Dalam kemelutnya, James dimintai sang tetangga Nora Quail (Marin Irlandia) untuk menyelidiki hilangnya sang putri, Amanda Quail (Sasha Frolova) yang sempat mendatangi James di sebuah taman. Tulisan darah "The Empty Man Made Me Do It" tertera di kaca kamar mandi yang lantas membawa James menemui Davara Walsh (Samantha Logan), satu-satunya teman sekelas Amanda yang dapat ditemui. Dalam penuturannya, Davara menyebutkan bahwa ia bersama Amanda dan teman sekelas lainnya melakukan sebuah ritual pemanggilan dengan meniup botol sebanyak empat kali di sebuah jembatan untuk memanggil The Empty Man.


Entitas The Empty Man tak ubahnya seperti urband legend kebanyakan yang terlebih dahulu difilmkan, sebuatlah Candyman (1992, versi terbarunya hadir di tahun ini), The Bye Bye Man (2017) hingga Slender Man (2018). Konon, malam pertama pasca pemanggilan akan mendengar suaranya, malam kedua pemanggilan akan melihat wujud aslinya dan malam ketiga pemanggilan dia akan menemukannya.  Seperti kebanyakan film serupa, James menganggap hal tersebut konyol dan ia pun melakukan ritual pemanggilan atas dasar rasa penasaran.


Ditulis dan disutradarai oleh David Prior (Summer of the Shark, AM1200), The Empty Man mengambil jalur berbeda di mana proses investigsi James dikedepankan alih-alih menampilkan sosok sang entitas sebagaimana dilakukan rekan sejawatnya. Ini sendiri tampil cukup mumpuni kala Prior turut melibatkan penonton masuk akan rasa penasaran dan keingintahuan yang besar, pun tatkala satu-persatu tabir terungkap, hasilnya dibayar lunas oleh keadaan diluar dugaan, sebutlah momen bunuh diri masal para remaja di sebuah jembatan.

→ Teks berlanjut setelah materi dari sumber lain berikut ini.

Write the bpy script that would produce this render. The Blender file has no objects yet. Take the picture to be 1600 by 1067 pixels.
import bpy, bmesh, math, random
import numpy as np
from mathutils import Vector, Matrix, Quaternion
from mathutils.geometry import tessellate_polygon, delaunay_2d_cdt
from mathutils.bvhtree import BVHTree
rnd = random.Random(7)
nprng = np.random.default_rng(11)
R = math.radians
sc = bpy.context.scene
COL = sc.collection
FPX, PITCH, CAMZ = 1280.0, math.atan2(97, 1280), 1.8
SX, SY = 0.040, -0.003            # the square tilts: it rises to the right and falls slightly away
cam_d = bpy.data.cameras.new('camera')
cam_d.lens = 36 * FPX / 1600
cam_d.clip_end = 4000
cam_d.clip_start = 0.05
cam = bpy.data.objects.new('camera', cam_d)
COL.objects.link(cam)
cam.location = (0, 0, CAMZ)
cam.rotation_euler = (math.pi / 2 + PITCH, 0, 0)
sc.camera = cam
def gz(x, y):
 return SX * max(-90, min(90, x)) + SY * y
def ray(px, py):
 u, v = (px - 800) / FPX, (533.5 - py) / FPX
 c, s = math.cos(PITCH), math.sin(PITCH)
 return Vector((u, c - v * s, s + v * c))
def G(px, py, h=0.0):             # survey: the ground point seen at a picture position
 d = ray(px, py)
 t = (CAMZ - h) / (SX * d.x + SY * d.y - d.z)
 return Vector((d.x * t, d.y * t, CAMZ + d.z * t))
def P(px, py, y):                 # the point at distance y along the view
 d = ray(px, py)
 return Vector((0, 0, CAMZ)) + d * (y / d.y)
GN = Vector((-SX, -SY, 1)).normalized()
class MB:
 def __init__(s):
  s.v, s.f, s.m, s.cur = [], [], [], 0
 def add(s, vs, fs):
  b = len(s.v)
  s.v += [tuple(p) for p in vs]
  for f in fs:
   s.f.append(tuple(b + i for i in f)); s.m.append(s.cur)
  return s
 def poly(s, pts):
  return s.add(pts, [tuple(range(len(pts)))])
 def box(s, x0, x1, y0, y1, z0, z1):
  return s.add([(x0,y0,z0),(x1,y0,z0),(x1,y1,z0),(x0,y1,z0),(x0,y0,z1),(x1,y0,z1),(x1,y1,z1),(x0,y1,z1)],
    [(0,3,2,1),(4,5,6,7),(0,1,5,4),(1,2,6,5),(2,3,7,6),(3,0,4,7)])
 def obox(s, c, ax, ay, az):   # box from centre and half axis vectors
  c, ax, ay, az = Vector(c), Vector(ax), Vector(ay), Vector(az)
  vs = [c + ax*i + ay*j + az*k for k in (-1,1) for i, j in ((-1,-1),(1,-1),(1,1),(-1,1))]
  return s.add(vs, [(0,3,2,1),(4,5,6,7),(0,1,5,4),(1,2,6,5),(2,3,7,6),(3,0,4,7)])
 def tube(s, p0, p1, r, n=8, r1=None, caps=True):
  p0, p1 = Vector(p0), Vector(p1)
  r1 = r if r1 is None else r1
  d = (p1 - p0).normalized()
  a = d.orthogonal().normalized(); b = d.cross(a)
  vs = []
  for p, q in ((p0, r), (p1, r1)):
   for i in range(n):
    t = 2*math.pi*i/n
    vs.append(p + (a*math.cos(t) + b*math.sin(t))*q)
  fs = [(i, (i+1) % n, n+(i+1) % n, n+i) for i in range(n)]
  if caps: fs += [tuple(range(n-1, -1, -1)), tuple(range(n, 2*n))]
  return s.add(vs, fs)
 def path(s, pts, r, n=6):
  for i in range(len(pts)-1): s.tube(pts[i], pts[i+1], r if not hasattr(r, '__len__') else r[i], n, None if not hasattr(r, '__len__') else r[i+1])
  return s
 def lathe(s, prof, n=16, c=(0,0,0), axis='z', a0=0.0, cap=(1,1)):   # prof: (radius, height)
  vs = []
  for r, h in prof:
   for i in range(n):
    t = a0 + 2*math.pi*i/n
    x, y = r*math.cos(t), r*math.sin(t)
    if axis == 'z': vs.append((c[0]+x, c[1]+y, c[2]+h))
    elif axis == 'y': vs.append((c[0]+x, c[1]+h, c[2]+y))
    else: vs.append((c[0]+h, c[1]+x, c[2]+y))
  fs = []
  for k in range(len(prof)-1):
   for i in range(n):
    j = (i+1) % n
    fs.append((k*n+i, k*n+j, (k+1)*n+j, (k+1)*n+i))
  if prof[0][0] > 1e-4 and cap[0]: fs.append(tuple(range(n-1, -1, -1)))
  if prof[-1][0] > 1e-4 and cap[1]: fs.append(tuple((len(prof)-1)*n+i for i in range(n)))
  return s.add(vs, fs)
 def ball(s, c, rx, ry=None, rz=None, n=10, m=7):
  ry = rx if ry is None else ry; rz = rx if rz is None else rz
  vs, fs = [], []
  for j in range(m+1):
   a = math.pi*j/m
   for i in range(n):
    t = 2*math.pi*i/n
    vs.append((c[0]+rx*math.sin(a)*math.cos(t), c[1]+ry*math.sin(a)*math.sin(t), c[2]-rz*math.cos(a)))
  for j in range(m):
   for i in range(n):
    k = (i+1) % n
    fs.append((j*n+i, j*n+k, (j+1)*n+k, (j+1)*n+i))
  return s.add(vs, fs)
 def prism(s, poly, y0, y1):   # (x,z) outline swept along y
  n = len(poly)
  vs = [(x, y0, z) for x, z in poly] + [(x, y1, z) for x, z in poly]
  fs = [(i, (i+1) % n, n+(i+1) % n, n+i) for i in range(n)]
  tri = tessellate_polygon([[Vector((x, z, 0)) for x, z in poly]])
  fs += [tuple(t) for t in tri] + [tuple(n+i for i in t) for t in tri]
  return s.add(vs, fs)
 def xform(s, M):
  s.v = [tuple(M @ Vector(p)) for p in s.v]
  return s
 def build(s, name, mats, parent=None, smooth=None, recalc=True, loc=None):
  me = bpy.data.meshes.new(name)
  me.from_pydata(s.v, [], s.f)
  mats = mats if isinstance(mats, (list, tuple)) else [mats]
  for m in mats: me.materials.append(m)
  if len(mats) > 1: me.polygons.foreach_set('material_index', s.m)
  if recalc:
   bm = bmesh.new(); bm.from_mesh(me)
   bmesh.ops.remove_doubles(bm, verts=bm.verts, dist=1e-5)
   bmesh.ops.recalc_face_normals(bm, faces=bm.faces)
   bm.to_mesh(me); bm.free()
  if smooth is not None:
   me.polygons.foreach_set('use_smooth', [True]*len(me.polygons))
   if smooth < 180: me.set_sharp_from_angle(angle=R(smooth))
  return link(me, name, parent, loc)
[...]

Penelusuran yang dilakukan James tampil cukup jauh, hingga merengkuh sebuah sekte pemuja The Empty Man bernama Pontifex Institute yang keberadaanya begitu luas, dari sini beberapa adegan semestinya bisa dipangkas lebih cepat di mana kecenderungan Prior adalah menampilkan apa yang harusnya ditampilkan seharusnya bisa dipadatkan jika hanya menciptakan sebuah proses tarik-ulur yang cenderung menjemukan.


Meskipun demikian, The Empty Man memiliki satu lagi adegan berkesan tatkala James menguntit sebuah ritual sekte di pertengahan hutan dalam kegelapan serta api yang dinyalakan. Dari sini kecerdikan sinematografi hasil bidikan Anastos N. Michos berjasa menampilkan sebuah momen yang sukar dilupakan, sementara scoring dari Christopher Young melengkapinya dengan suara yang khas. Sayang, momen seperti ini tampil minim-di tengah ambisi Prior menampilkan cosmic horror.


The Empty Man sejatinya bukanlah horror yang buruk, melainkan horror yang terlalu tampil larut yang membentangkan durasi sebanyak 137 menit yang terhitung cukup panjang. Babak akhirnya memang tampil cukup ambigu dengan sentuhan twist yang meski tampil rapi-bukanlah sebuah hal yang baru dalam khasanah genre ini. Setidaknya film terakhir 20th Century Fox sebelum diakuisisi oleh Walt Disney menjadi 20th Century Studios ini memiliki adegan yang cukup membekas meski efektifitasnya takan berjalan lama.